* BEGIN *

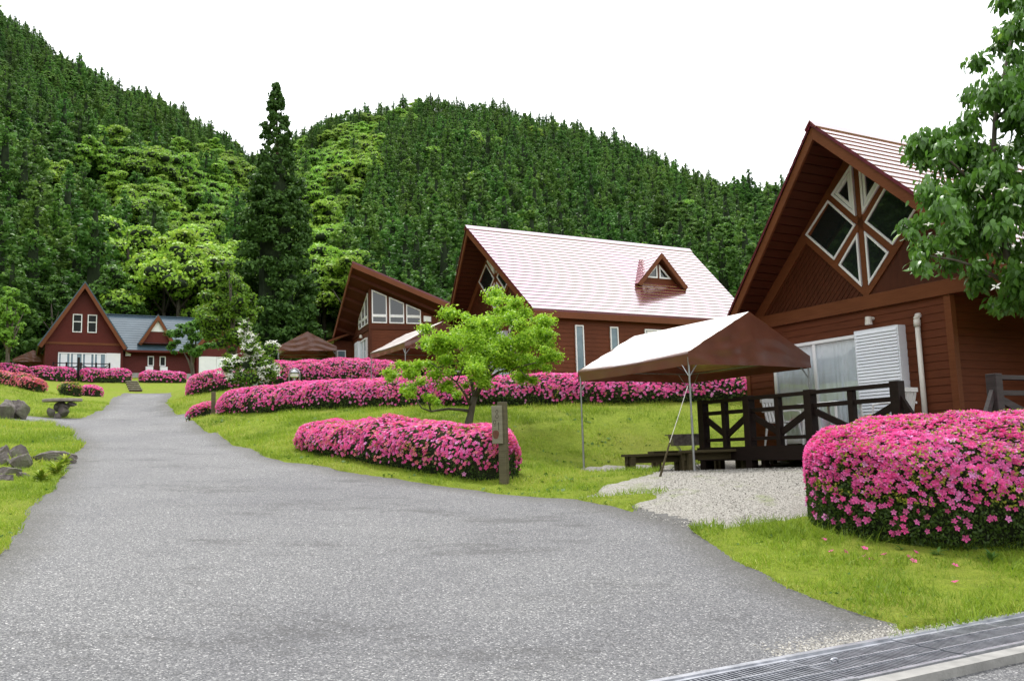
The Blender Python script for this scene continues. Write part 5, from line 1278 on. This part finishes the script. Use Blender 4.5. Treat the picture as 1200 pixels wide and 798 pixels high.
def grid(amin, amax, rmin, rmax_off, sp):
    r = rmin
    while r < 400:
        da = np.degrees(sp / r); a = np.arange(amin, amax, da) + R_.uniform(0, da)
        a = a + R_.normal(0, da * .25, len(a)); rr = r + R_.normal(0, sp * .3, len(a))
        rs = np.interp(a, AZT, RSK); ok = rr < rs + rmax_off
        for q, w_ in zip(a[ok], rr[ok]): pts.append((q, w_))
        r += sp
grid(-36, 31, 88, 12, 3.7)
nin = len(pts)
grid(-125, -36, 95, 8, 8.5); grid(31, 60, 95, 8, 8.0)
pts = np.array(pts); a = np.radians(pts[:, 0]); fx_, fy_ = pts[:, 1] * np.sin(a), pts[:, 1] * np.cos(a); fz_ = Z(fx_, fy_)
px, py, dd = proj(fx_, fy_, fz_ + 9)
rn = R_.random(len(pts)); kind = R_.integers(0, 4, len(pts))
bro = (inpoly(px, py, Z1) & (rn < .85)) | (inpoly(px, py, Z2) & (rn < .95)) | (inpoly(px, py, Z3) & (rn < .85)) | (inpoly(px, py, Z4) & (rn < .55)) | (inpoly(px, py, Z6) & (rn < .6)) | (rn < .02)
dbr = (~bro) & ((inpoly(px, py, Z5) & (rn < .6)) | ((px < 300) & (rn < .35)) | (rn < .08) | ((pts[:, 1] > np.interp(pts[:, 0], AZT, RSK) - 35) & (rn < .5)))
kind = np.where(bro, 4 + R_.integers(0, 3, len(pts)), np.where(dbr, 7 + R_.integers(0, 2, len(pts)), kind))
sc_ = R_.uniform(.68, 1.1, len(pts)) * np.where(pts[:, 0] < -36, 1.7, 1) * np.where(pts[:, 0] > 31, 1.6, 1)
sc_ = sc_ * np.where((kind >= 4) & (kind < 7), 1.25, 1.0) * (1 + .16 * np.sin(fx_ * .09 + 2 * np.sin(fy_ * .05)) * np.sin(fy_ * .08 + 1))
far = np.clip((pts[:, 1] - 180) / 200, 0, 1); sc_ = sc_ * (1 - .44 * far)
keepw = ~((pts[:, 1] < 100) & (R_.random(len(pts)) < .1)) & ~((np.hypot(fx_ - cx_, fy_ - cy_) < 5.5)) & ~((fx_ > -45) & (fx_ < -14) & (fy_ < 92) & (uv(fx_, fy_)[1] < 88))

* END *

WRITTEN INSTRUCTION: All of the data above should be transcribed verbatim, with pictures omitted.

RESULT OF THIS TASK:
The Blender Python script for this scene continues. Write part 5, from line 1278 on. This part finishes the script. Use Blender 4.5. Treat the picture as 1200 pixels wide and 798 pixels high.
def grid(amin, amax, rmin, rmax_off, sp):
    r = rmin
    while r < 400:
        da = np.degrees(sp / r); a = np.arange(amin, amax, da) + R_.uniform(0, da)
        a = a + R_.normal(0, da * .25, len(a)); rr = r + R_.normal(0, sp * .3, len(a))
        rs = np.interp(a, AZT, RSK); ok = rr < rs + rmax_off
        for q, w_ in zip(a[ok], rr[ok]): pts.append((q, w_))
        r += sp
grid(-36, 31, 88, 12, 3.7)
nin = len(pts)
grid(-125, -36, 95, 8, 8.5); grid(31, 60, 95, 8, 8.0)
pts = np.array(pts); a = np.radians(pts[:, 0]); fx_, fy_ = pts[:, 1] * np.sin(a), pts[:, 1] * np.cos(a); fz_ = Z(fx_, fy_)
px, py, dd = proj(fx_, fy_, fz_ + 9)
rn = R_.random(len(pts)); kind = R_.integers(0, 4, len(pts))
bro = (inpoly(px, py, Z1) & (rn < .85)) | (inpoly(px, py, Z2) & (rn < .95)) | (inpoly(px, py, Z3) & (rn < .85)) | (inpoly(px, py, Z4) & (rn < .55)) | (inpoly(px, py, Z6) & (rn < .6)) | (rn < .02)
dbr = (~bro) & ((inpoly(px, py, Z5) & (rn < .6)) | ((px < 300) & (rn < .35)) | (rn < .08) | ((pts[:, 1] > np.interp(pts[:, 0], AZT, RSK) - 35) & (rn < .5)))
kind = np.where(bro, 4 + R_.integers(0, 3, len(pts)), np.where(dbr, 7 + R_.integers(0, 2, len(pts)), kind))
sc_ = R_.uniform(.68, 1.1, len(pts)) * np.where(pts[:, 0] < -36, 1.7, 1) * np.where(pts[:, 0] > 31, 1.6, 1)
sc_ = sc_ * np.where((kind >= 4) & (kind < 7), 1.25, 1.0) * (1 + .16 * np.sin(fx_ * .09 + 2 * np.sin(fy_ * .05)) * np.sin(fy_ * .08 + 1))
far = np.clip((pts[:, 1] - 180) / 200, 0, 1); sc_ = sc_ * (1 - .44 * far)
keepw = ~((pts[:, 1] < 100) & (R_.random(len(pts)) < .1)) & ~((np.hypot(fx_ - cx_, fy_ - cy_) < 5.5)) & ~((fx_ > -45) & (fx_ < -14) & (fy_ < 92) & (uv(fx_, fy_)[1] < 88))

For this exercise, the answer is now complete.